My day job requires me to spend a great deal of time working with PDF documents. For a long time, that meant I needed to have a license for Adobe Acrobat on all of my computers. This is no small task on the Mac platform since Adobe only sells Adobe Acrobat professional for the Mac which will cost you $450. Fortunately, there are other options. Apple’s own Preview application does a pretty good job of displaying PDF documents and allowing basic editing. For some people, this will be plenty. If you need something more robust however, Smile On My Mac’s PDFPen may be just what you’re looking for.
The tools in PDFPen are much more robust than those offered in Preview. Accessing a PDF document with PDFPen, you can add text, images, and signatures. You can also highlight a text field and open it as an editable text block. So when you receive a PDF document within mistake or typos, you can easily fix it yourself. Additionally, PDFPen has a variety of useful editing tools including highlighting, underscoring, and strike through. It even includes a library with common proofreading marks allowing you to simply drag and editing marks to PDF documents before sending them back for processing or correction. This isn’t as efficient as simply using a red pen yet, but when working electronically with someone in another state, you really can’t beat it. You can also add notes and comments just as in Adobe Acrobat.

Another nice feature in PDFPen is the ability to use your digital signature. You can use a scanned copy of your signature and literally drop it in a PDF document before returning it to the sender. This provides a truly paperless option for entering contracts or other transactions. This works hand in glove with another PDFPen feature, the library. The library can hold frequently used images and information including your signature. If you work with PDF forms, PDFPen also will accommodate you. It allows you to fill out and save PDF forms easily. While it is possible now to delete pages and reorder pages using Preview, PDF Pen’s implementation of this feature is much easier to use.

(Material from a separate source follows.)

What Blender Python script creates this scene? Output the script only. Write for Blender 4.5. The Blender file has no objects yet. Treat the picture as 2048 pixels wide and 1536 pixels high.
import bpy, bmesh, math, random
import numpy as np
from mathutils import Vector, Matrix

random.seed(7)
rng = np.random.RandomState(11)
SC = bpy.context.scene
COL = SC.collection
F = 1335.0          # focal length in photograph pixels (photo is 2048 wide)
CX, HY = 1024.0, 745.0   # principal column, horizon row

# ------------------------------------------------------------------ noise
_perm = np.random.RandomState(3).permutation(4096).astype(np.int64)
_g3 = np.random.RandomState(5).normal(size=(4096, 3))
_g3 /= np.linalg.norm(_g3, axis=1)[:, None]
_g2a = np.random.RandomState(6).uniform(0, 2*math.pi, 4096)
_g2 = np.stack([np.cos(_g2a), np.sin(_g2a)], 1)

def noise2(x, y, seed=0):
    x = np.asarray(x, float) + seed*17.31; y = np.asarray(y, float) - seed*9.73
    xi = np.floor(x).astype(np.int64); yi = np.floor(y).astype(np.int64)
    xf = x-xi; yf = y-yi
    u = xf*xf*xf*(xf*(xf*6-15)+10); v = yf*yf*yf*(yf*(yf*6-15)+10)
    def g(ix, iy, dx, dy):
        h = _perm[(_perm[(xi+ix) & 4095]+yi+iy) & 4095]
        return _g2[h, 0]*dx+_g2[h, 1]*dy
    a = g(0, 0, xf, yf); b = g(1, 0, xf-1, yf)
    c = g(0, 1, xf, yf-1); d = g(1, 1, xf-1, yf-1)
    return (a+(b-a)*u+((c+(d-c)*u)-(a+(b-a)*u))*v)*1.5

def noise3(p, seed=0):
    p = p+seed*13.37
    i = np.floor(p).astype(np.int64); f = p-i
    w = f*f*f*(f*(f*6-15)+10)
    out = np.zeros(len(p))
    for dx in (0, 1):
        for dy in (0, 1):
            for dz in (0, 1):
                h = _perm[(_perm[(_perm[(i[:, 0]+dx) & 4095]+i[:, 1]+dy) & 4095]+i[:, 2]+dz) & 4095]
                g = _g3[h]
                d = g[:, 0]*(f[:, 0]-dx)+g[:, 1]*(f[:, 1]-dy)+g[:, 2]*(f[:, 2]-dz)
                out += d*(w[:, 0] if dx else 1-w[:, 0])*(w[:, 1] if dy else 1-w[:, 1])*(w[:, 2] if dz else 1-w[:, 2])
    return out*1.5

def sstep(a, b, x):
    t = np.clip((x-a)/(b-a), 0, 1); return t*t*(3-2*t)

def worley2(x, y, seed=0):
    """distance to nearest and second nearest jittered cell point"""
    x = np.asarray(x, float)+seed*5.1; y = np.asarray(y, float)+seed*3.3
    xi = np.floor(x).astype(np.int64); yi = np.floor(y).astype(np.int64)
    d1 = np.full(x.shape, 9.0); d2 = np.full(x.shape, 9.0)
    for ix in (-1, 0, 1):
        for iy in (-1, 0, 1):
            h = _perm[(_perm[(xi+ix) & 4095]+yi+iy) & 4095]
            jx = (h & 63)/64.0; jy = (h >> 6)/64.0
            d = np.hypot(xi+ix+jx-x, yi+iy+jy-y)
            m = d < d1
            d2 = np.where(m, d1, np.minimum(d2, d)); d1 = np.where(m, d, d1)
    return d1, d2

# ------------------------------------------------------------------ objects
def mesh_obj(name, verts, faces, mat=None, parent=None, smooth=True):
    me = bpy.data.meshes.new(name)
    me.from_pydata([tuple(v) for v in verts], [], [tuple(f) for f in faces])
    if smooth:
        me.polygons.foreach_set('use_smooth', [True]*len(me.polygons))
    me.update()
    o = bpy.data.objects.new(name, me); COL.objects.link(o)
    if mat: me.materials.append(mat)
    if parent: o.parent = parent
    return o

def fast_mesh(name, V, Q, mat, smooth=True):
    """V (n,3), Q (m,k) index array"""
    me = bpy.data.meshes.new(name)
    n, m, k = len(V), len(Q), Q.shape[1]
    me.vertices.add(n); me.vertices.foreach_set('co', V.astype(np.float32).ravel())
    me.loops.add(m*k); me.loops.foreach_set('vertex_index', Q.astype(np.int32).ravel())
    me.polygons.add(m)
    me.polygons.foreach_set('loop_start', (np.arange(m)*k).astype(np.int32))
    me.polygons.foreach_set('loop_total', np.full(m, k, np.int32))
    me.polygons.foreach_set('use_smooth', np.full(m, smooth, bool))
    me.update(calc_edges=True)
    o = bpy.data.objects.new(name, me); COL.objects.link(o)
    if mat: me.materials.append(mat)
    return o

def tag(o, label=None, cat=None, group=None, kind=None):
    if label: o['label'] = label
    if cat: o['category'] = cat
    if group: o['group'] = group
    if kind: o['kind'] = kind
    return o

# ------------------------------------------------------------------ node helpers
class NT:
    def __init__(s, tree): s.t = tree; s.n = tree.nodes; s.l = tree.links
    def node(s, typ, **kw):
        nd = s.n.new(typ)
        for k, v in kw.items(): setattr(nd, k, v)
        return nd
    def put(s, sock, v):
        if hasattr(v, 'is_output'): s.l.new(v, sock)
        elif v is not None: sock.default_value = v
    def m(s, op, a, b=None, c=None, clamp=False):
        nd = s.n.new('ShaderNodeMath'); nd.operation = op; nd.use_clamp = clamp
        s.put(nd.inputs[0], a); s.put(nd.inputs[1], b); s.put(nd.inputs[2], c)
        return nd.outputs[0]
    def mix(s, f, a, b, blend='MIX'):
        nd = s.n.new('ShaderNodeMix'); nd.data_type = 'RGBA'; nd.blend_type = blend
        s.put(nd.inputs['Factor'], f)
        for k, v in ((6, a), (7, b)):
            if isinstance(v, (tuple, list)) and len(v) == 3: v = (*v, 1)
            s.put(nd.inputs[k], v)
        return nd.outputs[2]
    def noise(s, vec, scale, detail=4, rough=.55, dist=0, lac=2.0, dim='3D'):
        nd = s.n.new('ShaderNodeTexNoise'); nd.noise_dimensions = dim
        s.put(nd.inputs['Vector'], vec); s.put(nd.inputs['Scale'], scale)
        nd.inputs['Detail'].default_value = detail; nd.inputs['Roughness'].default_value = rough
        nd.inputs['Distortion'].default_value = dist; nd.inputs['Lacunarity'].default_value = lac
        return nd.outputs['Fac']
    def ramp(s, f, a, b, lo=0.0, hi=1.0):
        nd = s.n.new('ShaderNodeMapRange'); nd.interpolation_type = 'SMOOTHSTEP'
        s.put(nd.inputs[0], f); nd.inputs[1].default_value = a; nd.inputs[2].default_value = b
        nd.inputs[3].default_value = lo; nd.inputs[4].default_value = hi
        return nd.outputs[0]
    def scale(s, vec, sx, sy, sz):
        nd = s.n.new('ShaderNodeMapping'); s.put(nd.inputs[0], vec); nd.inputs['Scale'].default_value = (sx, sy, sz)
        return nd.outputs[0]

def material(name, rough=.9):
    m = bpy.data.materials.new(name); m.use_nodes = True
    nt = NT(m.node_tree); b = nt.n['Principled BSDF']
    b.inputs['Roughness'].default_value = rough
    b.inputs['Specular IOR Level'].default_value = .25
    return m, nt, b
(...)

One of the improvements with the latest version 5 is the inclusion of optical character recognition. Often PDF documents, when provided you, do not have OCR already performed. PDFPen can now either automatically or a request perform its own optical character recognition on your document. In my tests, the performance was not significantly better or worse than that obtained with Adobe Acrobat. As with all OCR functions, it is a function of the original source document. If you have something typed, the OCR will be much better than if something is handwritten.
For $49.95, I believe PDFPen to be an excellent value. If you need to create your own PDF forms, you can upgrade to PDFPen Pro for $99.95. Another added feature at the pro level is the inclusion of the table of contents. This works with the “bookmarks feature” of Adobe Acrobat. I often send PDFPen bookmarked documents to my PC brethren who are none the wiser.
If you currently are using Apple’s Preview application without feeling its limits, you’re probably okay in terms of PDF manipulation. However, if you are running into its shortcomings or wish you had some of the Adobe Acrobat features without the Adobe Acrobat price, you should take a serious look at PDFPen and PDFPen Pro. You can find them at Smile on My Mac’s website.
You can listen to this review on the Typical Mac User Podcast #161.



David:
Do you know how the edits, comments, highlights, etc. are stored once performed with the software? I.e., are they stored with the pdf document and do they show when you open it with Preview or Acrobat? Thanks.
I purchased PdfPen a while ago, and only used it to fill out forms. (Meaning those forms that are meant to be printed and filled out with an IBM Selectric typewriter!)
But I am now using it as my default PDF editor. Some of things I like about it vs. Preview, Acrobat, and Acrobat Reader:
Unlike Preview, it understands 2-column documents, and selects within a column, not across columns.
Unlike Acrobat Reader, it allows you to mark up the document, even if the author of the document didn’t purchase Acrobat (at $450!) to “allow” you to do this. (A fake permission, since the document in reality has no DRM).
Unlike Acrobat Pro, the menus are well laid out, and you can figure out how to do what you want to do. And you can do it at 10% of the cost.
It also has nice antialiasing.
The only thing missing is the ability to rotate “the view” 90°, and not “every page” 90°. I often want to read tall pages on my MacBook so that they are rotated 90° and fill the screen. Acrobat Reader has a “Rotate View 90°” menu that does exactly what I want (a non-persistent rotation of the view, and not the document). So far, PDFPen doesn’t have this option.